Why do British people say "lef‑tenant"?
Each morning, I do my word puzzles over breakfast. About 80% of the time my wife and I do them together, sometimes disagreeing on what theme the NYT connections is going for, mostly hi-fiving when we get it right and patting ourselves on the back for being so clever.
One of the games I play on my phone, Knotwords, gave me the word lieu last week, and I wondered – surely lieu and lieutenant are related? – which lead me to DuckDuckGo-ing (not as catchy as googling, but much less trackers and ads) “lieutenant etymology” and discovering that, as I suspected, lieutenant comes from the Old French lieu and tenant, meaning “place” and “to hold” respectively – literally, “placeholder”, which makes sense as the military use of the word is the “officer next in rank to the captain and commanding the company in his absence”, for which the earliest recorded use is the 1570s.

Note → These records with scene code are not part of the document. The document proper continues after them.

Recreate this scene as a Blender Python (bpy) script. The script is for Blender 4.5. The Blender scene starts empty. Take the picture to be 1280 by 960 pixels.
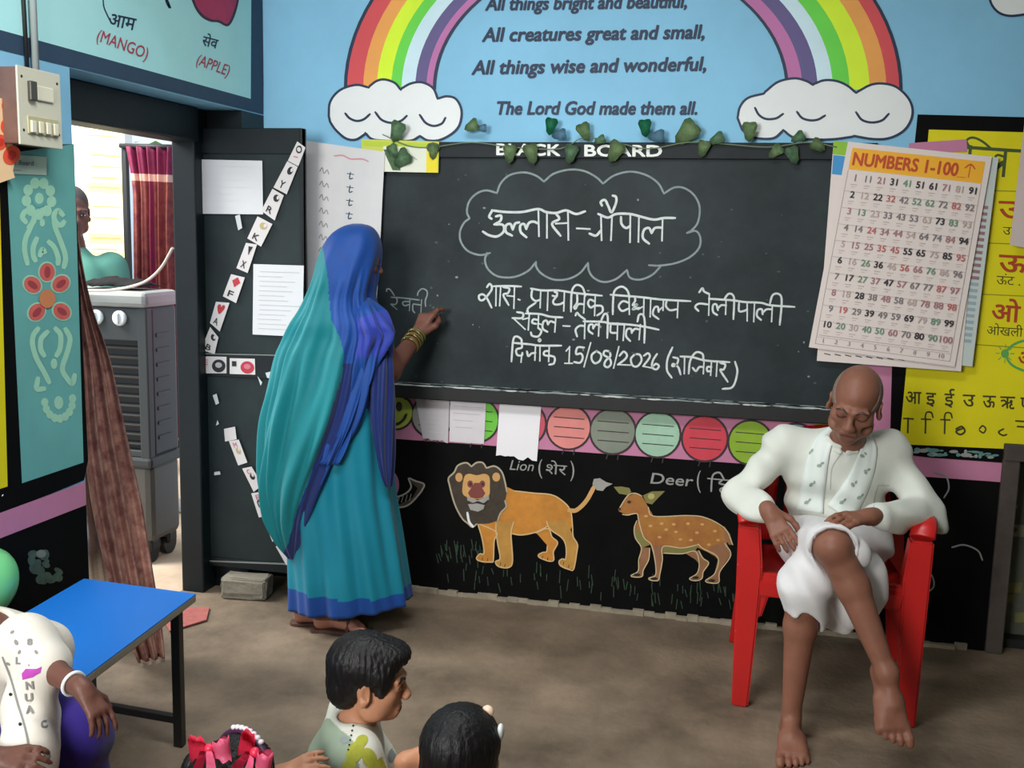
import bpy, bmesh, math, random
import numpy as np
from mathutils import Vector, Matrix
import openvdb

# ------------------------------------------------------------------ camera, light, exposure
SC = bpy.context.scene
COL = SC.collection
FPX, YAW, PITCH, ROLL, CAMH = 1288.65, .231777, .14548, .022979, 1.5
_cy, _sy, _cp, _sp = math.cos(YAW), math.sin(YAW), math.cos(PITCH), math.sin(PITCH)
_F = Vector((-_sy*_cp, _cy*_cp, -_sp)); _R0 = Vector((_cy, _sy, 0)); _U0 = _R0.cross(_F)
_R = math.cos(ROLL)*_R0 + math.sin(ROLL)*_U0
_U = math.cos(ROLL)*_U0 - math.sin(ROLL)*_R0
CAMPOS = Vector((0, 0, CAMH))
cd = bpy.data.cameras.new('camera'); cam = bpy.data.objects.new('camera', cd); COL.objects.link(cam)
cam.matrix_world = Matrix(((_R.x, _U.x, -_F.x, 0), (_R.y, _U.y, -_F.y, 0), (_R.z, _U.z, -_F.z, CAMH), (0, 0, 0, 1)))
cd.sensor_fit = 'HORIZONTAL'; cd.sensor_width = 36; cd.lens = 36*FPX/1280; cd.clip_start = .05
SC.camera = cam

SC.view_settings.view_transform = 'Standard'; SC.view_settings.look = 'None'
SC.view_settings.gamma = 1; SC.view_settings.use_curve_mapping = False
SC.view_settings.exposure = 0.0

w = bpy.data.worlds.new('sky'); SC.world = w; w.use_nodes = True
w.node_tree.nodes['Background'].inputs[0].default_value = (.80, .90, 1, 1)
w.node_tree.nodes['Background'].inputs[1].default_value = 1.15

def area(name, loc, aim, sx, sy, power, col=(1, 1, 1)):
    l = bpy.data.lights.new(name, 'AREA'); l.shape = 'RECTANGLE'; l.size = sx; l.size_y = sy; l.energy = power; l.color = col
    o = bpy.data.objects.new(name, l); COL.objects.link(o); o.location = loc
    o.rotation_euler = (Vector(aim)-Vector(loc)).to_track_quat('-Z', 'Y').to_euler()
    return o
KEY = area('daylight_window', (-1.5, -1.0, 2.0), (-.75, 3.97, 1.35), 1.2, 1.1, 50, (1, .985, .95)); KEY.data.spread = math.radians(105)
FILL = area('ceiling_fill', (-.75, 1.9, 2.98), (-1.25, 3.1, 0), 1.3, .22, 25, (.98, .99, 1)); FILL.data.spread = math.radians(125)  # unseen fill lamp, added under the ceiling to brighten the upper left walls
area('verandah_daylight', (-4.2, 3.3, 3.1), (-3.1, 5.0, 1.0), 1.6, 1.6, 210, (1, .98, .94))

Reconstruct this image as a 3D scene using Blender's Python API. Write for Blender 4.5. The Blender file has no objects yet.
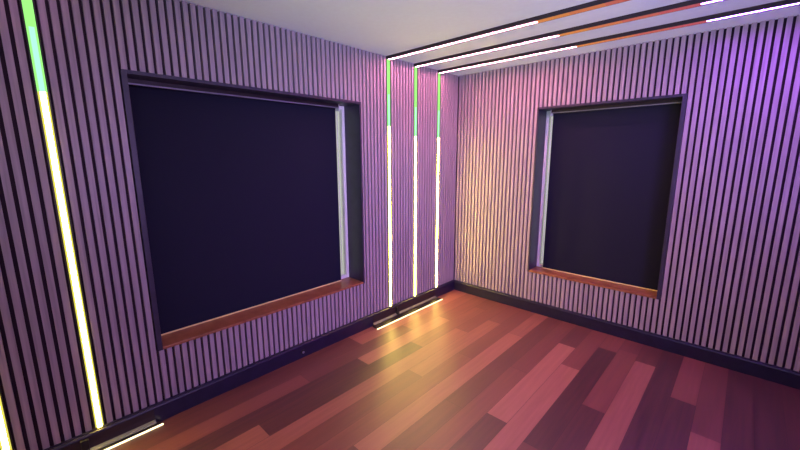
import bpy, bmesh, math, random
from mathutils import Vector, Matrix
random.seed(7)
S = bpy.context.scene
COL = S.collection

# ------------------------------------------------------------------ camera
H, W, BACK = 2.44, 4.4, -5.2            # room height, right wall length, left wall length
cam = bpy.data.cameras.new('camera'); cam_o = bpy.data.objects.new('camera', cam); COL.objects.link(cam_o)
YAW, PITCH, ROLL = math.radians(-43.229), math.radians(10.471), math.radians(-0.2)
d = Vector((math.cos(PITCH) * math.sin(YAW), math.cos(PITCH) * math.cos(YAW), -math.sin(PITCH)))
r = Vector((math.cos(YAW), -math.sin(YAW), 0)); u = r.cross(d)
r2 = math.cos(ROLL) * r + math.sin(ROLL) * u; u2 = -math.sin(ROLL) * r + math.cos(ROLL) * u
M = Matrix((r2, u2, -d)).transposed().to_4x4(); M.translation = Vector((2.4383, -3.5387, 1.5715))
cam_o.matrix_world = M
cam.sensor_fit = 'HORIZONTAL'; cam.sensor_width = 36; cam.lens = 367.98 / 800 * 36; cam.clip_start = .02
S.camera = cam_o

# ------------------------------------------------------------------ world, exposure
wd = bpy.data.worlds.new('world'); S.world = wd; wd.use_nodes = True
bg = wd.node_tree.nodes['Background']
bg.inputs[0].default_value = (.95, 1, .88, 1); bg.inputs[1].default_value = .6      # street light outside the windows
S.view_settings.view_transform = 'Standard'; S.view_settings.look = 'None'
S.view_settings.exposure = 0.0; S.view_settings.gamma = 1; S.view_settings.use_curve_mapping = False
S.cycles.use_denoising = True; S.cycles.max_bounces = 8; S.cycles.diffuse_bounces = 5
S.cycles.sample_clamp_indirect = 6

def lamp(name, kind, loc, aim, energy, color, **kw):
    l = bpy.data.lights.new(name, kind); l.energy = energy; l.color = color
    for k, v in kw.items(): setattr(l, k, v)
    o = bpy.data.objects.new(name, l); COL.objects.link(o); o.location = loc
    o.rotation_euler = (Vector(aim) - Vector(loc)).to_track_quat('-Z', 'Y').to_euler(); return o
# unseen fill lights added behind the camera to brighten ceiling and walls
lamp('fill_up', 'AREA', (3.3, -4.3, .9), (3.3, -4.3, 3), 30, (.62, .74, 1.0), shape='DISK', size=.8)
lamp('fill_ceiling', 'SPOT', (3.0, -4.2, .5), (1.25, -1.6, H), 190, (.50, .82, 1.0), spot_size=math.radians(62), spot_blend=1, shadow_soft_size=.15)
lamp('fill_violet', 'SPOT', (4.0, -3.4, .5), (2.9, -.7, H), 260, (.34, .26, 1.0), spot_size=math.radians(60), spot_blend=1, shadow_soft_size=.15)
lamp('fill_side', 'AREA', (4.25, -2.7, 1.6), (0, -.75, 1.1), 30, (.60, .38, 1.0), shape='DISK', size=.9, spread=math.radians(75))

# light of the strips (linear RGB radiance), edge colours standing in for their halo
WARM = (84, 60, 12); WARM_EDGE = (.90, .82, .14)
MINT = (.50, 1.3, .85); LIME = (.40, 1.15, .26)
PINK = (165, 42, 74); VIOLET = (105, 17, 250); NEAR_CEIL = (17, 6, 15)
ROSE_EDGE = (.80, .42, .50); VIOLET_EDGE = (.40, .24, .85)
AMBER = [(.62, .23, .07), (.58, .18, .08), (.52, .13, .10), (.48, .10, .12)]
BAR = (3.2, 2.7, 1.5)

# ------------------------------------------------------------------ materials
def mat(name, col=(.5, .5, .5), rough=.5, metal=0, spec=.5, coat=0):
    m = bpy.data.materials.new(name); m.use_nodes = True
    b = m.node_tree.nodes['Principled BSDF']
    b.inputs['Base Color'].default_value = (*col, 1); b.inputs['Roughness'].default_value = rough
    b.inputs['Metallic'].default_value = metal; b.inputs['Specular IOR Level'].default_value = spec
    b.inputs['Coat Weight'].default_value = coat
    return m, m.node_tree, b
def N(nt, t, **kw):
    n = nt.nodes.new(t)
    for k, v in kw.items(): setattr(n, k, v)
    return n
def noise_col(nt, b, c0, c1, scale, detail=3, bump=0, lo=.3, hi=.7):
    tc = N(nt, 'ShaderNodeTexCoord'); mp = N(nt, 'ShaderNodeMapping'); mp.inputs['Scale'].default_value = scale
    no = N(nt, 'ShaderNodeTexNoise'); no.inputs['Scale'].default_value = 1; no.inputs['Detail'].default_value = detail
    cr = N(nt, 'ShaderNodeValToRGB'); cr.color_ramp.elements[0].position = lo; cr.color_ramp.elements[1].position = hi
    cr.color_ramp.elements[0].color = (*c0, 1); cr.color_ramp.elements[1].color = (*c1, 1)
    L = nt.links.new
    L(tc.outputs['Object'], mp.inputs[0]); L(mp.outputs[0], no.inputs['Vector']); L(no.outputs['Fac'], cr.inputs[0]); L(cr.outputs[0], b.inputs['Base Color'])
    if bump:
        bp = N(nt, 'ShaderNodeBump'); bp.inputs['Strength'].default_value = bump; bp.inputs['Distance'].default_value = .002
        L(no.outputs['Fac'], bp.inputs['Height']); L(bp.outputs[0], b.inputs['Normal'])
    return no
def emit(name, col):
    m = bpy.data.materials.new(name); m.use_nodes = True; nt = m.node_tree; nt.nodes.clear()
    e = N(nt, 'ShaderNodeEmission'); o = N(nt, 'ShaderNodeOutputMaterial'); nt.links.new(e.outputs[0], o.inputs[0])
    s = max(col); e.inputs[0].default_value = (col[0] / s, col[1] / s, col[2] / s, 1); e.inputs[1].default_value = s
    return m

m_slat, nt, b = mat('slat_wood', rough=.42)
noise_col(nt, b, (.28, .235, .27), (.42, .345, .395), (60, 60, 2.2), 4, .15)
m_felt, nt, b = mat('black_felt', (.048, .030, .046), .95, spec=.1)
m_ceil, nt, b = mat('ceiling_light_tint', rough=.8); noise_col(nt, b, (.64, .74, .90), (.66, .77, .93), (30, 30, 30), 3, .05)  # blue put into the ceiling colour in place of cooler light
m_plain, nt, b = mat('plain_wall', rough=.7); noise_col(nt, b, (.22, .2, .2), (.26, .24, .24), (8, 8, 8))
m_base, nt, b = mat('baseboard_black', rough=.3); noise_col(nt, b, (.010, .009, .028), (.015, .013, .042), (20, 20, 20), 3, .1)
m_frame, nt, b = mat('reveal_black', rough=.42); noise_col(nt, b, (.024, .021, .045), (.034, .03, .062), (15, 15, 15), 3)
m_fab, nt, b = mat('blind_fabric', rough=.8, spec=.25); noise_col(nt, b, (.006, .008, .023), (.009, .010, .029), (300, 300, 300), 2, .2)
m_pvc, nt, b = mat('white_window_plastic', (.88, .88, .84), .35)
m_white, nt, b = mat('white_plastic', (.75, .75, .76), .4)
m_cream_lit, nt, b = mat('cream_yellow_lit', (.9, .76, .30), .25)  # cream bar, with the yellow strip light on it put into the colour
m_steel, nt, b = mat('satin_metal', (.26, .27, .2), .38, .5)
m_alu, nt, b = mat('headrail_metal', (.30, .30, .34), .4, .5)
m_blk, nt, b = mat('black_aluminium', (.020, .013, .016), .35, .0)
m_soot, nt, b = mat('black_rubber', (.01, .01, .01), .6)
m_sill, nt, b = mat('sill_wood', rough=.33)
noise_col(nt, b, (.24, .085, .035), (.36, .15, .07), (14, 14, 40), 4, .1)
m_glass, nt, b = mat('window_glass', (1, 1, 1), .0); b.inputs['Transmission Weight'].default_value = 1; b.inputs['IOR'].default_value = 1.45

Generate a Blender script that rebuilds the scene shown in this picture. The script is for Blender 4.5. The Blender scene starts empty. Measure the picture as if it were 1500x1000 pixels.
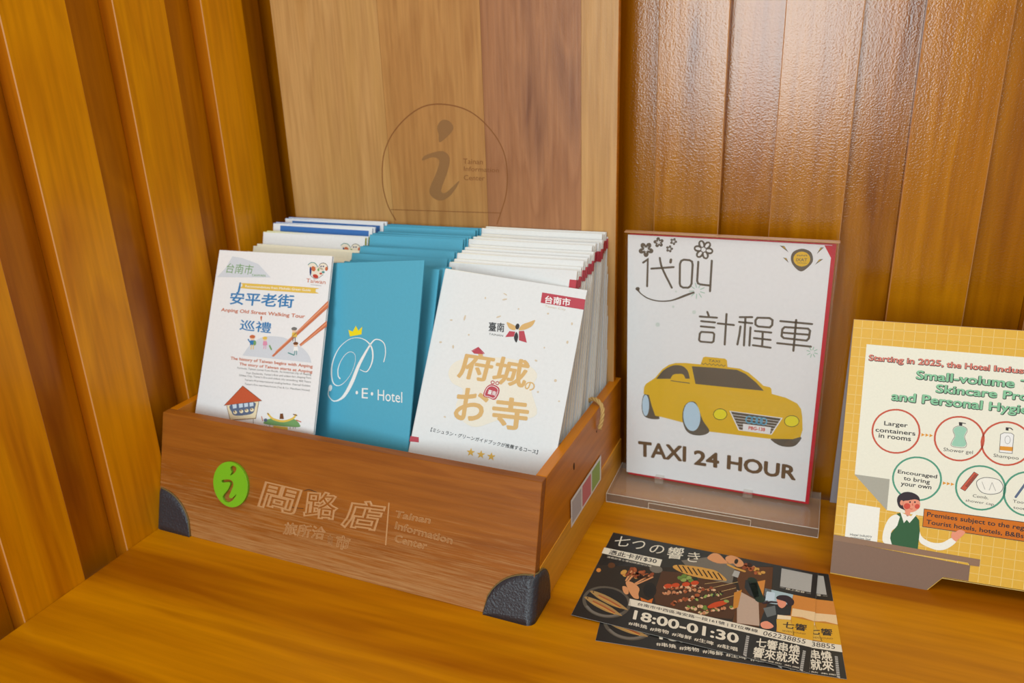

In Britain, lieutenant is often pronounced as “lef-tenant”, as opposed to the rest of the world where it is usually "lew-tenant". Some scholars have speculated that this f sound – technically speaking, a voiceless labiodental fricative – could be a result of the letters u and v being swapped or confused for each other, as in Middle English the letters could be used interchangeably. Etymonline rejects this suggestion, but offers no alternative, only stating that spellings which reflect this pronunciation date back to the fourteenth century.
In More Word Histories and Mysteries: From Aardvark to Zombie, more detail is given about variant spellings of lieutenant (spelling used to be a lot more loosey-goosey than it is now; it wasn’t until Samuel Johnson published A Dictionary of the English Language in 1755 that people started to worry more about spelling). The American Heritage Dictionaries explain that there was a variant spelling of lieu, luef, which could have been adopted by Middle English speakers, leading to the f sound. It’s also possible that, as the Oxford English Dictionary suggests, the f may have come from leave – since a lieutenant is an officer who substitutes one who is on leave.
While it seems more likely that the “lef-tenant” pronunciation came from an association with the word leave, or the variant Old French leuf, the reality is we will likely never know exactly where this funny little phonetic oddity came from. But it is fun to speculate, on cold mornings over scrambled tofu and Earl Grey.